Pour le reste, cette pipe se rapproche étonnamment de celle de Paul Bonacquisti susmentionnée : elle se fume comme un charme et surtout elle s’avère une compagne idéale de cette herbe qui me tient si à cœur : le latakia syrien. Bref, c’est une pipe d’intérieur qui ne cesse de me prodiguer de longs moments de plaisirs gustatifs.

Tsuge

Voici un véritable maître achat. Pour la somme modique d’une centaine de dollars, Smokingpipes m’a livré une pipe qui ressemble davantage à une high grade taillée par quelque artisan inspiré du grand Sixten, qu’à un produit fabriqué dans les ateliers d’une entreprise japonaise. Avouez qu’elle est svelte, que ses lignes sont harmonieuses et surtout qu’elle arbore un grain devant lequel pas mal de pipes trois fois plus chères doivent s’incliner.

A plusieurs reprises j’ai lu des plaintes dans notre forum sur la construction de ces Tsuge : la tige en bambou se décollerait. Ces commentaires, dois-je admettre, m’ont étonné. Les miennes – j’en ai une autre, sablée celle-là – ne m’ont jamais causé de problèmes. Au contraire, en examinant leur construction, je ne peux que conclure que c’est du bon boulot.

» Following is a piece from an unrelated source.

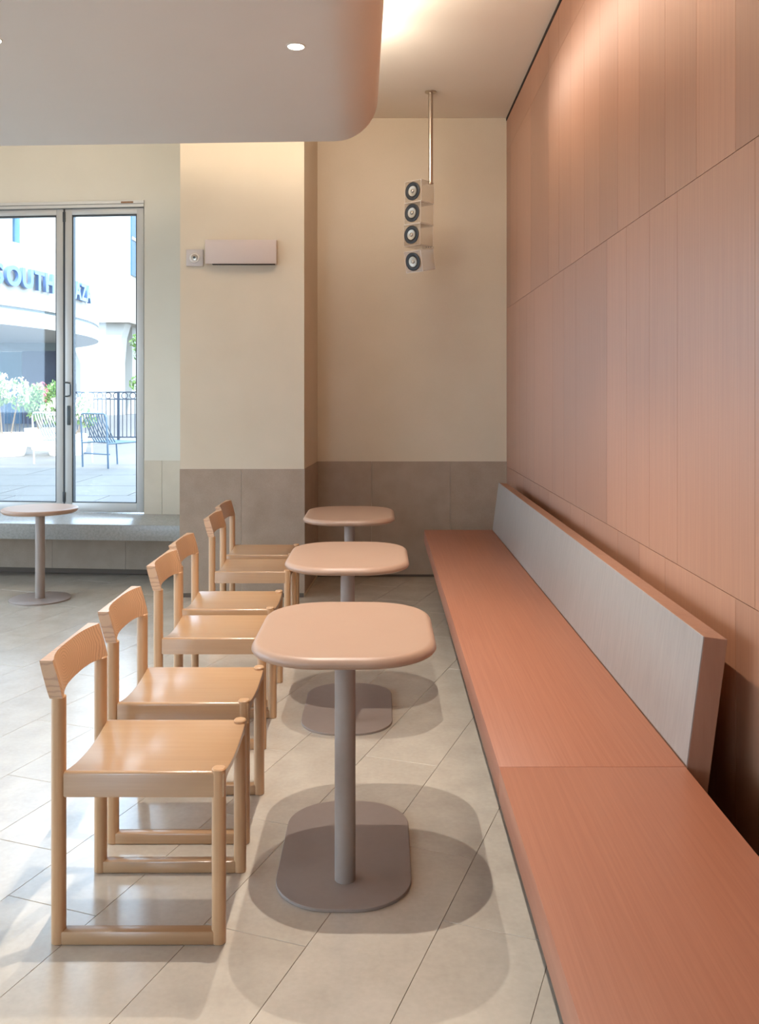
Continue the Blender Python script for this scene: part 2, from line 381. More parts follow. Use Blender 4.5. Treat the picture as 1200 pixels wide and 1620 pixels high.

Il semblerait que l’exécution technique des Tsuge n’est pas la seule pierre de discorde. Le producteur japonais enduit ses foyers d’un préculottage dont le goût horripile les uns et laisse de marbre les autres. La subjectivité de nos papilles gustatives ne cessera de m’étonner. Quoi qu’il en soit, personnellement j’enlève la moindre trace de préculottage de mes Tsuge.

Au fumage, cette japonaise démocratique se comporte comme une de ses consœurs nettement plus aristocratiques : son tirage est facile, son confort en bouche plus que correct et la saveur qu’elle distille des latakias auxquels elle est dédiée, complexe et agréable.

Si toutes les pipes fabriquées par une équipe d’ouvriers anonymes avaient la classe de cette Tsuge, je serais un ardent et loyal défenseur de la pipe dite industrielle.